Required task => Include in the output only the lines from the opening of the records through the line containing "PI = math.pi", each printed exactly; pictures are omitted.

Information shown =>
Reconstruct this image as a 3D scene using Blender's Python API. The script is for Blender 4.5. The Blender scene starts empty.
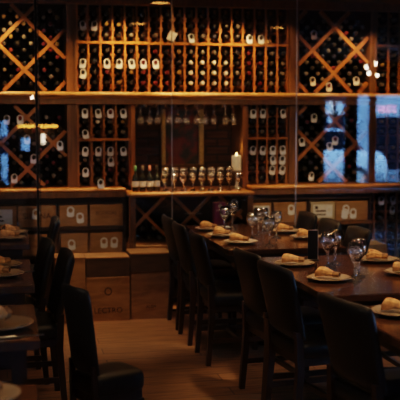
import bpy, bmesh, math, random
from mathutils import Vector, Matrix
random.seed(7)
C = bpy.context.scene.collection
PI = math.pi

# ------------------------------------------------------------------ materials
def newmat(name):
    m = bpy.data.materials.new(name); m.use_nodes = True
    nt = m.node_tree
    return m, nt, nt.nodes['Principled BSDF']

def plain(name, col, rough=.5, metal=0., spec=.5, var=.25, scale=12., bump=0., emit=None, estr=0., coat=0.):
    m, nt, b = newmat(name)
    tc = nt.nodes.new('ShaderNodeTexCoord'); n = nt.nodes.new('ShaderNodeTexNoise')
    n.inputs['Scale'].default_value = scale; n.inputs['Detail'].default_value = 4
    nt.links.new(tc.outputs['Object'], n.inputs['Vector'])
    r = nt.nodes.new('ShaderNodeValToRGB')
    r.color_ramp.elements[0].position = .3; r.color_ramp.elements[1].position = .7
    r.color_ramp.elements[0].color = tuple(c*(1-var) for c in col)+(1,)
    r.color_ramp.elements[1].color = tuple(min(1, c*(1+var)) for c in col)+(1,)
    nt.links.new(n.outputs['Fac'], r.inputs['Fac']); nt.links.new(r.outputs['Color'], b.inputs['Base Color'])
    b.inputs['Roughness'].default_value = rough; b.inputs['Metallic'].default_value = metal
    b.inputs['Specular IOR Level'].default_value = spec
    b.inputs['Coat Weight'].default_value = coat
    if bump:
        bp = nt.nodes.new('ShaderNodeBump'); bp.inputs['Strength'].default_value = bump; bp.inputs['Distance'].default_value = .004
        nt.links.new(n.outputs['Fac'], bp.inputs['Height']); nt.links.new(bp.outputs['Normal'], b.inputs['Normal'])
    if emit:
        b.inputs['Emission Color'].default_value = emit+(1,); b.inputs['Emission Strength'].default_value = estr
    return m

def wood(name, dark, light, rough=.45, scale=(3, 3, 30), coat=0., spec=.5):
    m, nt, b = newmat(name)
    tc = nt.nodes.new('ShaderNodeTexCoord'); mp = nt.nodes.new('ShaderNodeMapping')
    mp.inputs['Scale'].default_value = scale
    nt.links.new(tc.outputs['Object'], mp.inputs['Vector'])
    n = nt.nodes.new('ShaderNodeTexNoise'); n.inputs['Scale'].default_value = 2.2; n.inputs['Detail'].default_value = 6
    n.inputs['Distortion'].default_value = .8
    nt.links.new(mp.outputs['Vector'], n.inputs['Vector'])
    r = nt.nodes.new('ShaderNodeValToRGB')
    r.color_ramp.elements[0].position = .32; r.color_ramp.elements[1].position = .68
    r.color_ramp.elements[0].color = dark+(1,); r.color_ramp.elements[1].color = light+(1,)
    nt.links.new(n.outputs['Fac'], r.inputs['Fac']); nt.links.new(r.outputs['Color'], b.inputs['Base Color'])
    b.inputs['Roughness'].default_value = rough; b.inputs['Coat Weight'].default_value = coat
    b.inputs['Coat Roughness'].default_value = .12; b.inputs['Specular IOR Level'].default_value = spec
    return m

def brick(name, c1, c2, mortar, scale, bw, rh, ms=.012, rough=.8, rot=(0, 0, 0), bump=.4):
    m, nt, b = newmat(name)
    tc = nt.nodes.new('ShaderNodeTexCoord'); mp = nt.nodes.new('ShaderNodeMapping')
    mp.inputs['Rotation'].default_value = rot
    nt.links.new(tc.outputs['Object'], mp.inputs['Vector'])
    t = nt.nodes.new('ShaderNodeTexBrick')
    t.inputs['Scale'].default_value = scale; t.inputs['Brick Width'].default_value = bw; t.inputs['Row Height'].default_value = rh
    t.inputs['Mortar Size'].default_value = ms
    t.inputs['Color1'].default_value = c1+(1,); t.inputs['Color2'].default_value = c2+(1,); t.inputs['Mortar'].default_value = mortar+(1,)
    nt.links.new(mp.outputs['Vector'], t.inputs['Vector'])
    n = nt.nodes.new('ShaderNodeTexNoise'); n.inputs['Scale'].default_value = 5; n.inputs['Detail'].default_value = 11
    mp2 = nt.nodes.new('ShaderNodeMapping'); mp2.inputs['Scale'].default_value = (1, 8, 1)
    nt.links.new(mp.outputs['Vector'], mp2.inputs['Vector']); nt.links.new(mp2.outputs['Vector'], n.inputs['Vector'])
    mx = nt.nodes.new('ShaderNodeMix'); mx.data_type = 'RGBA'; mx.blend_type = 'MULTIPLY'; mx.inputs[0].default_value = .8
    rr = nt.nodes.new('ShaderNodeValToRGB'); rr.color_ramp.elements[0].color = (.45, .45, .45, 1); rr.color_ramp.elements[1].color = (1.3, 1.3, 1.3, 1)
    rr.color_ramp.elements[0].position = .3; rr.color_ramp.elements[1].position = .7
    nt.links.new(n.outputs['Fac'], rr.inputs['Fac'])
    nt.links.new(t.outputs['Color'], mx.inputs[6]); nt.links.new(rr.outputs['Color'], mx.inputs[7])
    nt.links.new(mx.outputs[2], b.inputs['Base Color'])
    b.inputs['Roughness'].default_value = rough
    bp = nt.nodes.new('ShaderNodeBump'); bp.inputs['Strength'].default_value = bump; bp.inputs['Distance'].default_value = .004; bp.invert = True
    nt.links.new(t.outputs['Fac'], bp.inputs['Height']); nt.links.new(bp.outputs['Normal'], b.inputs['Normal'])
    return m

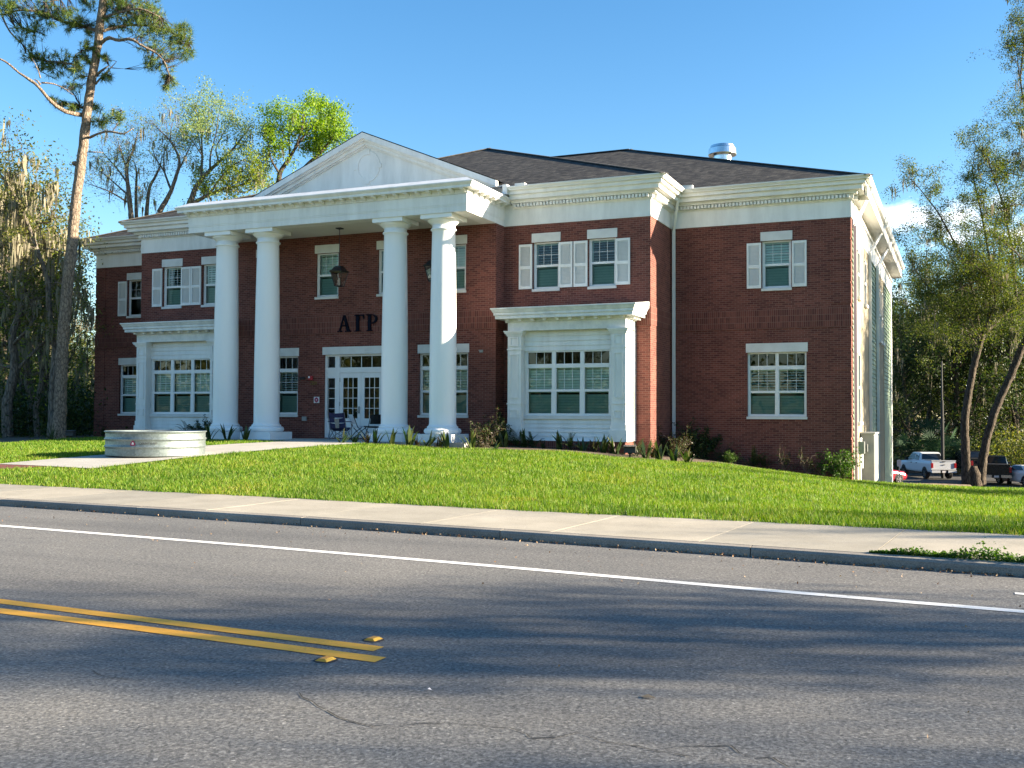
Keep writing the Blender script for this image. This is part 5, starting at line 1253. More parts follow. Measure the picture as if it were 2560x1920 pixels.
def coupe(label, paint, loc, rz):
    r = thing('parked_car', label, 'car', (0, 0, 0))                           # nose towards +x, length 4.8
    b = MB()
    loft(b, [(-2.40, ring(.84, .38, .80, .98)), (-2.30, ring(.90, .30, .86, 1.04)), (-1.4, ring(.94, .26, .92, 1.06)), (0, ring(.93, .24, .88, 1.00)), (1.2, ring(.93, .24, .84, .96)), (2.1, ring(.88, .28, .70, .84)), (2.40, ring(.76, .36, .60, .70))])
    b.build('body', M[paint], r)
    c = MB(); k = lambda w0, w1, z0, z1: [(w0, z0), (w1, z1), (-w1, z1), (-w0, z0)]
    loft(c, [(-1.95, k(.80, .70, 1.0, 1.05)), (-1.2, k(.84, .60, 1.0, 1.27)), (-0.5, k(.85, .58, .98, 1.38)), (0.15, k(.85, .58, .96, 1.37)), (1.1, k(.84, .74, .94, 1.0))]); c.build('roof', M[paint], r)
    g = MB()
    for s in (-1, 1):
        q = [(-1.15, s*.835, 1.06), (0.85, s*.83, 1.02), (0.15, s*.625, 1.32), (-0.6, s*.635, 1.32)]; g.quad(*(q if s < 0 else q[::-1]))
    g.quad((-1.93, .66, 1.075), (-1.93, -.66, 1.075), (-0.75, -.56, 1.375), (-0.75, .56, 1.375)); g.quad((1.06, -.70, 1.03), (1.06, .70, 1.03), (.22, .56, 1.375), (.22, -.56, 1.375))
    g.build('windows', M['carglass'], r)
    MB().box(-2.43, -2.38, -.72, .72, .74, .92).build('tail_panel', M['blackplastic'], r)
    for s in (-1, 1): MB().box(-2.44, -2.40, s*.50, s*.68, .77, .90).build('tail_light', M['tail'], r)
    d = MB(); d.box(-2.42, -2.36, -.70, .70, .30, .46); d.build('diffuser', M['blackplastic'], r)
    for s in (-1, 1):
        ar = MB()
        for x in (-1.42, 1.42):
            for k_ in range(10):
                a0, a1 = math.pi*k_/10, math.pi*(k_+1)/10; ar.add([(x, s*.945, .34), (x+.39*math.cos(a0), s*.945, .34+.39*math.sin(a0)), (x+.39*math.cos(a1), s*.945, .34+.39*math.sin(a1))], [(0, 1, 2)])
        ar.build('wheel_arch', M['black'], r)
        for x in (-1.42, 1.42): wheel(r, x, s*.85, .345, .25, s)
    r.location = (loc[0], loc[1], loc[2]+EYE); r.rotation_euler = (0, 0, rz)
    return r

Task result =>
Reconstruct this image as a 3D scene using Blender's Python API. The script is for Blender 4.5. The Blender scene starts empty.
import bpy, bmesh, math, random
from mathutils import Vector, Matrix
random.seed(7)
C = bpy.context.scene.collection
PI = math.pi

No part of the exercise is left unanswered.